Packing away ...
Funny, isn't it, how long it takes to decorate a Christmas tree, when it takes such a short time to demolish it? And even funnier, I suppose, is the fact that I always take the decorations off the tree in the same order. I always begin with these glass baubles, which I bought in Woolworth's for our very first Christmas tree which must have been 48 years ago. The fine glass in the indentations of two of the baubles is broken and long vanished, leaving only sparkling shards, but the long-tailed pink one is intact despite the fact that it never had a fitting on the top for the thread to go through and I had to improvise. In fact I had to put thread on all of these - they all arrived without, and have loops of black cotton tied all these years ago by my own fair hand ...

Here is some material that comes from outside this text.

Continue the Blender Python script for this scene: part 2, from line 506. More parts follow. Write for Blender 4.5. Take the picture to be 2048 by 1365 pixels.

I love these because of their history, and also because they remind me of the ones my parents had - and now I think of it, I can't think where they ended up, as I never came across them. I have other dangly shiny things that also have their memories, not least the tiny mirror-balls I bought in Glasgow while on a lunch break from visiting my mother in the nursing home; she died less than a week later. The most recent are two little toy soldier figures from this year's crackers at Christmas dinner, and tiny glass balls from a contemporary in church who always attaches some kind of trinket to her Christmas card to us.
My extra photo is a messed-around-with photo I took today in the buffeting wind of catkins on a tree we passed. It was never much of a photo, but I rather like the crazily arty one I've produced.